Prise entre sa politique de solidarité envers l’Ukraine agressée et les colères des agriculteurs confrontés aux disruptions de concurrence causées par les importations de produits agricoles ukrainiens, la Commission européenne, cherche l’équilibre. Elle entend bâtir le futur cadre commercial sur la base de l’accord de 2016, tout en intégrant des garanties pour les filières agricoles sensibles. « Qu’en est-il du préjudice moral ? Il ne se chiffre pas en milliards, mais en millions de citoyens ukrainiens qui soutiennent l’intégration dans l’UE », a déclaré Vitaly Koval, ministre ukrainien de l’Agriculture, le 26 mai à Bruxelles, dénonçant la frilosité de l’UE face aux promesses faites à Kiev.
- Plutôt que de proposer immédiatement un nouvel accord, la Commission a mis en place des mesures de transition, adoptées le 22 mai, qui réintroduisent partiellement les quotas et droits de douane.
- Une manière pour Ursula von der Leyen de gagner du temps mais qui attise les critiques à Bruxelles comme à Kiev.
- Le commissaire à l’Agriculture, Christophe Hansen a exprimé des préoccupations concernant la prolongation indéfinie des mesures commerciales autonomes (ATM) accordant un accès libre de droits aux produits agricoles ukrainiens.
- Il a souligné la nécessité de protéger les marchés agricoles des États membres de l’UE les plus affectés.
- Il plaide aussi pour une révision des ATM, avec l’introduction de mécanismes de sauvegarde ciblés, plutôt que pour une prolongation automatique et illimitée de ces mesures.
- L’objectif est désormais de passer à un régime commercial stable, compatible avec les ambitions d’adhésion de l’Ukraine à l’UE, tout en protégeant les secteurs agricoles vulnérables.
- Selon Contexte, le futur accord pourrait distinguer trois types de produits :
- sensibles (comme la volaille, le sucre, les œufs), potentiellement sensibles et non sensibles.
- Des mesures de sauvegarde pourraient être mises en place pour les premiers mais cette approche « d’équilibre » peine à convaincre.
- Du côté des organisations agricoles européennes (Copa-Cogeca, CEPM, etc.), on exige un retour aux quotas d’avant-guerre.
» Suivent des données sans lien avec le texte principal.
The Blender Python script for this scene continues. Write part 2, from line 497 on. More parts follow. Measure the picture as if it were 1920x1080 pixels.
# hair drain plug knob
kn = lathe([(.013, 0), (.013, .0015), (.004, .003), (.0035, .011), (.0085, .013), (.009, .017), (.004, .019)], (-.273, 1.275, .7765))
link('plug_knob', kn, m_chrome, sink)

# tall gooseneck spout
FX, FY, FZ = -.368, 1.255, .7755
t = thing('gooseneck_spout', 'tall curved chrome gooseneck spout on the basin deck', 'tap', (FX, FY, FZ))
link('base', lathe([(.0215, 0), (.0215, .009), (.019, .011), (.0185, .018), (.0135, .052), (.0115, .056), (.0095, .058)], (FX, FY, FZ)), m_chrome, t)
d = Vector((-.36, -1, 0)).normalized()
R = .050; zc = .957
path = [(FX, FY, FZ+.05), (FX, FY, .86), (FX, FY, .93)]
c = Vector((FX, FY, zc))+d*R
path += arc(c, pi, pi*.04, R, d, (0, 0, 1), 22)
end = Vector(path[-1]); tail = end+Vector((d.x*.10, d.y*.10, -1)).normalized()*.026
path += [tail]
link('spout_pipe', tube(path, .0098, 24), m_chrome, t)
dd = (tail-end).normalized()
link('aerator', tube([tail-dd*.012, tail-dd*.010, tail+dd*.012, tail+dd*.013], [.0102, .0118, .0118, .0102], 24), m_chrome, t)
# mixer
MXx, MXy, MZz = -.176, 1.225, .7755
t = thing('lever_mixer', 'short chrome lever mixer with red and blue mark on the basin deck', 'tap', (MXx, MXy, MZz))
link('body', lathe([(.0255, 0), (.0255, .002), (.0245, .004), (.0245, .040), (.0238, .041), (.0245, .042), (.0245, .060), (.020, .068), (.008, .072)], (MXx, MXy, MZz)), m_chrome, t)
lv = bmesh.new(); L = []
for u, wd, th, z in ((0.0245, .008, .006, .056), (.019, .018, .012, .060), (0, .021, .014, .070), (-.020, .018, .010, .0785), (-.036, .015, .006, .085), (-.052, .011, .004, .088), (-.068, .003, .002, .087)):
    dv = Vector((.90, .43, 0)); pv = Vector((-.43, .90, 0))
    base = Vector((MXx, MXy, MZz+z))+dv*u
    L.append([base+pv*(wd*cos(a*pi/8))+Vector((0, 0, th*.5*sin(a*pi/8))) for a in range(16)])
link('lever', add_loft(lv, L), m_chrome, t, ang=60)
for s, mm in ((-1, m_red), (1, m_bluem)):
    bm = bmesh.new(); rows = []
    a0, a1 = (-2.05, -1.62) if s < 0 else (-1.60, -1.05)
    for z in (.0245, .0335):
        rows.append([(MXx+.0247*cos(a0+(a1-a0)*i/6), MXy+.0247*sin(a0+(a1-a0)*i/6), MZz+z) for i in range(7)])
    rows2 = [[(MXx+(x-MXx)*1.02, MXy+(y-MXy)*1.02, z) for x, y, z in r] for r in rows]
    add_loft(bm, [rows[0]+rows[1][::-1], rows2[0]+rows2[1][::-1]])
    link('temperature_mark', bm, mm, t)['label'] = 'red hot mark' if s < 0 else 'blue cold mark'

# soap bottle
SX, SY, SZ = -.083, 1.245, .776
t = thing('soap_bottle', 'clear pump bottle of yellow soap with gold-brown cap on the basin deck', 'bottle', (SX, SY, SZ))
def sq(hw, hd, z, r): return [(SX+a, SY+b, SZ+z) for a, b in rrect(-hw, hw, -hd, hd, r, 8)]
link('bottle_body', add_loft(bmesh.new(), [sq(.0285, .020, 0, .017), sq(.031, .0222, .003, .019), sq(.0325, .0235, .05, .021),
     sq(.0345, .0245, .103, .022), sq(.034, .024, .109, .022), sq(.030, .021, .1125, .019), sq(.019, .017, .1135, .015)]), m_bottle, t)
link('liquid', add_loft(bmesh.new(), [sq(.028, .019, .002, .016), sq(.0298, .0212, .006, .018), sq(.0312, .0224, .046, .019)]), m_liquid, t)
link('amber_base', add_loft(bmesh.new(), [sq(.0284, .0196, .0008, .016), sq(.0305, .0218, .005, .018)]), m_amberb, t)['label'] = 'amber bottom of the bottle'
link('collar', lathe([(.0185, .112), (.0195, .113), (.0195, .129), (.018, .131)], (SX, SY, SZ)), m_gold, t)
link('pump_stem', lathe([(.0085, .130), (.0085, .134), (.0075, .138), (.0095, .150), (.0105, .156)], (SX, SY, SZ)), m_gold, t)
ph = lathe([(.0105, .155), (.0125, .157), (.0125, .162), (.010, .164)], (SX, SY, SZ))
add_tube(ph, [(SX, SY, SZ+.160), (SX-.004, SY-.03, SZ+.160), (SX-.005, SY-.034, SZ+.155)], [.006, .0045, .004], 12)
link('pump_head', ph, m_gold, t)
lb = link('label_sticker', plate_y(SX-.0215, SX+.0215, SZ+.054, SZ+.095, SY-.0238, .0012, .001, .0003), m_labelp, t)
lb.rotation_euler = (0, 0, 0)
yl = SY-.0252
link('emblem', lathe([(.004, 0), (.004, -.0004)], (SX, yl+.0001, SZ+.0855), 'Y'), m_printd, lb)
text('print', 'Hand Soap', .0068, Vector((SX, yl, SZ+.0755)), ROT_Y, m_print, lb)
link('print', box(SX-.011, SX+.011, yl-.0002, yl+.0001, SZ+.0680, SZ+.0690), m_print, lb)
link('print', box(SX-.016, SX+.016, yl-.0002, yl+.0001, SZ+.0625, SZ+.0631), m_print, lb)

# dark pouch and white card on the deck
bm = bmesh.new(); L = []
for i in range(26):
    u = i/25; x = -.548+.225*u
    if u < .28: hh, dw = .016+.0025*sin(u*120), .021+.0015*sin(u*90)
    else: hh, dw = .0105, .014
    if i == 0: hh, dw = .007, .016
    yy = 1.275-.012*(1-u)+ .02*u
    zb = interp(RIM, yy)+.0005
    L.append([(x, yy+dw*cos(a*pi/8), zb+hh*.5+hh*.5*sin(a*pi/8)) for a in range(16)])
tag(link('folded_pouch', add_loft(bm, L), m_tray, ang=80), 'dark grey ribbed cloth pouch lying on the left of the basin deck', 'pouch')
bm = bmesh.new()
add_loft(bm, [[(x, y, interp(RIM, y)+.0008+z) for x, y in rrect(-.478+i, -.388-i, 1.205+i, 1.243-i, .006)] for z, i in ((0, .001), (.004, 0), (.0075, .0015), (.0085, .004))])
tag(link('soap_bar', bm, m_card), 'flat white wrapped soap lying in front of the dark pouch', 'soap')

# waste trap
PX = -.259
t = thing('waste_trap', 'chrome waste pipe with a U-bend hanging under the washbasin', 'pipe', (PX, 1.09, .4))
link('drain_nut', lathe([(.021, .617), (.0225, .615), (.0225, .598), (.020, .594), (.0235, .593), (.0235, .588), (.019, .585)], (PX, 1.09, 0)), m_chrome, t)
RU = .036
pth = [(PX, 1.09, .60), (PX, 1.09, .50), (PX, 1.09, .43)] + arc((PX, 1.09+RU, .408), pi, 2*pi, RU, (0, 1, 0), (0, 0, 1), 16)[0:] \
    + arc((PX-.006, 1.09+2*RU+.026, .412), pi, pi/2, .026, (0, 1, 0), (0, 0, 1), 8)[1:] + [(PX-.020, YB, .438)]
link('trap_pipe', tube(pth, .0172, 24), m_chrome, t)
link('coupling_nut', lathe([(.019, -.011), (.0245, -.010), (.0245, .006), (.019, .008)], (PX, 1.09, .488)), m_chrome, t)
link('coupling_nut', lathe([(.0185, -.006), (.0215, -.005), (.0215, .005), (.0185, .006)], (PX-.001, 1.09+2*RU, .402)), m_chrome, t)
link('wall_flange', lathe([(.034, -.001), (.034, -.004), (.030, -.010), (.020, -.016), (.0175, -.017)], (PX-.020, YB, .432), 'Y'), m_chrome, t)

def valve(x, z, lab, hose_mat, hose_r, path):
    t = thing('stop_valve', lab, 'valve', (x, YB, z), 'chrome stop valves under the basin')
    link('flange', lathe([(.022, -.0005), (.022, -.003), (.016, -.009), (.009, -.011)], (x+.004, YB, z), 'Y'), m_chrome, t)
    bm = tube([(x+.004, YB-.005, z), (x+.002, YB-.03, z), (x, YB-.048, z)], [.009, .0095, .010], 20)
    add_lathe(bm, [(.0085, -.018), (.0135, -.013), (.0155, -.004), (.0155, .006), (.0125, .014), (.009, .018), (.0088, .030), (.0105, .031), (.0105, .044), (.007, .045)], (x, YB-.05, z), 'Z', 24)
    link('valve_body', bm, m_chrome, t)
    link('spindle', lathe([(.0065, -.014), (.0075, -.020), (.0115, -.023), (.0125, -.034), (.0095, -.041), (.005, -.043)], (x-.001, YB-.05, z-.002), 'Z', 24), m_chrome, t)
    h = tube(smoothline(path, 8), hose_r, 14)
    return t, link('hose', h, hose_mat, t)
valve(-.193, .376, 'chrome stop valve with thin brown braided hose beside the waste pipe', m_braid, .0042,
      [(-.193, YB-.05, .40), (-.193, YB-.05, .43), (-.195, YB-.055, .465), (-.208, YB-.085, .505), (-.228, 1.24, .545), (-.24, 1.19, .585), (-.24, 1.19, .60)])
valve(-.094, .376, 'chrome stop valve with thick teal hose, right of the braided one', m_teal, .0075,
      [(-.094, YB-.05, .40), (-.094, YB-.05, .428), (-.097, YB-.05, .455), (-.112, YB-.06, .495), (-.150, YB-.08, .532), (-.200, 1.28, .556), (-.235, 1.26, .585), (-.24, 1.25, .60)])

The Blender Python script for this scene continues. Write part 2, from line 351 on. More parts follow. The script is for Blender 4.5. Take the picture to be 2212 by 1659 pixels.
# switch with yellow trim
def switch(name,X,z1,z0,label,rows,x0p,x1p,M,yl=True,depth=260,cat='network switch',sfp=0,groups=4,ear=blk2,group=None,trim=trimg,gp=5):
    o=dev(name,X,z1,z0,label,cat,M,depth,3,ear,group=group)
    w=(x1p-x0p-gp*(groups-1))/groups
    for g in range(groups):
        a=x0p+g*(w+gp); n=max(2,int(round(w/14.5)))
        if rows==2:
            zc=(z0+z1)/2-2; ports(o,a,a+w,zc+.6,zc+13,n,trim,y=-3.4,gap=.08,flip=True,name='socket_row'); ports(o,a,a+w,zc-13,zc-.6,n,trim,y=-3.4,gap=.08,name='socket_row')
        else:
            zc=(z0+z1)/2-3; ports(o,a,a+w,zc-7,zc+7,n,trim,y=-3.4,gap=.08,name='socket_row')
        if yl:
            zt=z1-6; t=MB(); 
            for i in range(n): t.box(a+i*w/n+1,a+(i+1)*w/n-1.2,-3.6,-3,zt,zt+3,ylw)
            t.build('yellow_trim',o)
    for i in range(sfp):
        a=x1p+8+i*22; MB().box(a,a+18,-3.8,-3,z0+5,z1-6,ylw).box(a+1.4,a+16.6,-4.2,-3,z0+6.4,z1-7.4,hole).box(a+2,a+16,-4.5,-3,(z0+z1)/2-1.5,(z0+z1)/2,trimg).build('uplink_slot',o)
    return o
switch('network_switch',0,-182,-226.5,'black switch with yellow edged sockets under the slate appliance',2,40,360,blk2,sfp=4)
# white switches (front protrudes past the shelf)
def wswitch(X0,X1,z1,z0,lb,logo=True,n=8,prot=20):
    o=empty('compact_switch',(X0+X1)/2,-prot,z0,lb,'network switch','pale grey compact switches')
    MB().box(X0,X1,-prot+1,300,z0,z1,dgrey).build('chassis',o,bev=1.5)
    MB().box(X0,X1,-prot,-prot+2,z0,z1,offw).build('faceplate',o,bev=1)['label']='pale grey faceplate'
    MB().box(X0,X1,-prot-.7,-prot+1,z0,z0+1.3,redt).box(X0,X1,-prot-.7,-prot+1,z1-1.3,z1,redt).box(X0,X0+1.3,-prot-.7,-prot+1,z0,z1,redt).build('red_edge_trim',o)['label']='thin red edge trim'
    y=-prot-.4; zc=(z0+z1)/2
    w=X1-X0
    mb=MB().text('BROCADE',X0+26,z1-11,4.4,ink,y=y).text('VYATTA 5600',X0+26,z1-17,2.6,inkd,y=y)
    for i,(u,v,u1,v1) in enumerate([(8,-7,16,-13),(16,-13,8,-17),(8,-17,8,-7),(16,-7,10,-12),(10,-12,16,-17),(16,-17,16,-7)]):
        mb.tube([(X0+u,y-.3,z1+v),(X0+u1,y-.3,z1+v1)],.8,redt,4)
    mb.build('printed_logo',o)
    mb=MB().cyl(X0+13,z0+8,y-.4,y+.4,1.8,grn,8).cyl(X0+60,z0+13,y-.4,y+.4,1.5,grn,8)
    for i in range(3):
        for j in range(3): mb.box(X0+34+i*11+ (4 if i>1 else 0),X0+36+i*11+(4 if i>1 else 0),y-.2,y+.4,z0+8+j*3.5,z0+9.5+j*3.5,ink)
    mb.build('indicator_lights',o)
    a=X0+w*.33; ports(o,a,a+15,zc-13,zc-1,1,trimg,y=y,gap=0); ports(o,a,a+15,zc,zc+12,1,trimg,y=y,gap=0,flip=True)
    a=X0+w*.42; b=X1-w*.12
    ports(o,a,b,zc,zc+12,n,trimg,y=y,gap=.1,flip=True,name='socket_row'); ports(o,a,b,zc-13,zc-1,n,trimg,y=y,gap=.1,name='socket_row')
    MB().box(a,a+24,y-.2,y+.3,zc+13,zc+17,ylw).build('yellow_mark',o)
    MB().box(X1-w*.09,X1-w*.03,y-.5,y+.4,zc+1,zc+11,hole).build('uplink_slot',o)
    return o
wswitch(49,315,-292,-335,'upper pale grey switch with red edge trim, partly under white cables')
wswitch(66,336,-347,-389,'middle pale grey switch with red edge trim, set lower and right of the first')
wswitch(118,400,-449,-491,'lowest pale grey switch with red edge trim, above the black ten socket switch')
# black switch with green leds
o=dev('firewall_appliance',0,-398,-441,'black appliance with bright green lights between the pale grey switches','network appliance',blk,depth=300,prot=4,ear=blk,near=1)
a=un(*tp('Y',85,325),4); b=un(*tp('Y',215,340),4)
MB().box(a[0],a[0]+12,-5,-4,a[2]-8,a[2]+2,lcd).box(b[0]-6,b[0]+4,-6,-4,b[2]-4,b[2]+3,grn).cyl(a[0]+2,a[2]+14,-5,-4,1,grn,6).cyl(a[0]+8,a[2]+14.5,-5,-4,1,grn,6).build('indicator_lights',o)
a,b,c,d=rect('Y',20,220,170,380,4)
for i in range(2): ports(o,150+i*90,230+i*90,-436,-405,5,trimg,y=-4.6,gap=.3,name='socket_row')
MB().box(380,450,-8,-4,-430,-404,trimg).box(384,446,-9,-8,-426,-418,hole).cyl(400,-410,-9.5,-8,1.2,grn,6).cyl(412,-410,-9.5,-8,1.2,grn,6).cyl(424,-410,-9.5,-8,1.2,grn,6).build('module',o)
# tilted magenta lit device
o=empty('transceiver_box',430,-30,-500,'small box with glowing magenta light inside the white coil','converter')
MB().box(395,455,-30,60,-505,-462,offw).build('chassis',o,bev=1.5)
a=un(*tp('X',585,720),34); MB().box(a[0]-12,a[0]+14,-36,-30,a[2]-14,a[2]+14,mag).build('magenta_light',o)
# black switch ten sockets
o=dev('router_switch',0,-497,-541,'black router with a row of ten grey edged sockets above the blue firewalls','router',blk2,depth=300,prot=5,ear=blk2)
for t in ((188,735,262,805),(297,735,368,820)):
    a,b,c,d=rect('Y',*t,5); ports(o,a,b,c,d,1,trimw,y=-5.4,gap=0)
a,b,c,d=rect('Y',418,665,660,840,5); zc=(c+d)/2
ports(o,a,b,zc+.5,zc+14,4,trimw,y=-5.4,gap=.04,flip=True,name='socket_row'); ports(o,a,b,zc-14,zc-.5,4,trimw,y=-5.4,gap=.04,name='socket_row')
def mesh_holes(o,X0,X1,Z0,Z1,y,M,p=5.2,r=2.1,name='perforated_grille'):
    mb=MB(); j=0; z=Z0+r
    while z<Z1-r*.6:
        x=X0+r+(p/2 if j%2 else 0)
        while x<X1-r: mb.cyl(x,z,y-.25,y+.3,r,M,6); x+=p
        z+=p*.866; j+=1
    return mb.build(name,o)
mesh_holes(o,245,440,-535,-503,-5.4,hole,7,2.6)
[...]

- « Nous demandons une révision de l’accord d’association établissant des contingents tarifaires similaires à ceux d’avant la guerre ».
- À l’opposé, des voix pro-libéralisation dénoncent un recul de l’UE dans son soutien à l’Ukraine.
- « C’est une méthode digne de Donald Trump », fustige l’eurodéputée Karin Karlsbro (Renew).
- Au cœur des tensions : les normes de production.
- Les agriculteurs européens pointent du doigt la concurrence déloyale que représente l’Ukraine, où les grands groupes comme Myronivsky Hliboprodukt (MHP) appliqueraient des standards en matière de bien-être animal, d’usage des pesticides, ou de traçabilité, bien inférieurs aux règles européennes.
- Si Kiev affirme respecter des normes strictes et avoir engagé l’alignement réglementaire, les contrôles restent jugés insuffisants par plusieurs filières européennes.
- Alors que les négociations s’annoncent difficiles, la dimension politique est omniprésente.
- Le ministre polonais de l’Agriculture, Czesław Siekierski, a salué le retour aux quotas comme une victoire politique à l’approche d’élections nationales.
- De son côté, Vitalii Koval a dénoncé un processus influencé par les « calendriers électoraux » plus que par des critères économiques.
- Le gouvernement ukrainien, inquiet, rappelle que l’agriculture représente désormais 70% du PIB du pays, après les ravages de la guerre sur les industries lourdes.
- Selon Kiev, la réintroduction des contingents tarifaires pourrait coûter entre 2,8 et 3,5 milliards d’euros à l’économie ukrainienne en 2025.
- Pour l’heure, les États membres de l’UE divergent sur le calendrier des discussions :
- L’Ukraine appelle à un accord d’ici fin juillet, mais plusieurs pays, dont la Pologne, souhaitent temporiser.
- Pendant ce temps, les filières agricoles européennes s’organisent pour peser dans le débat.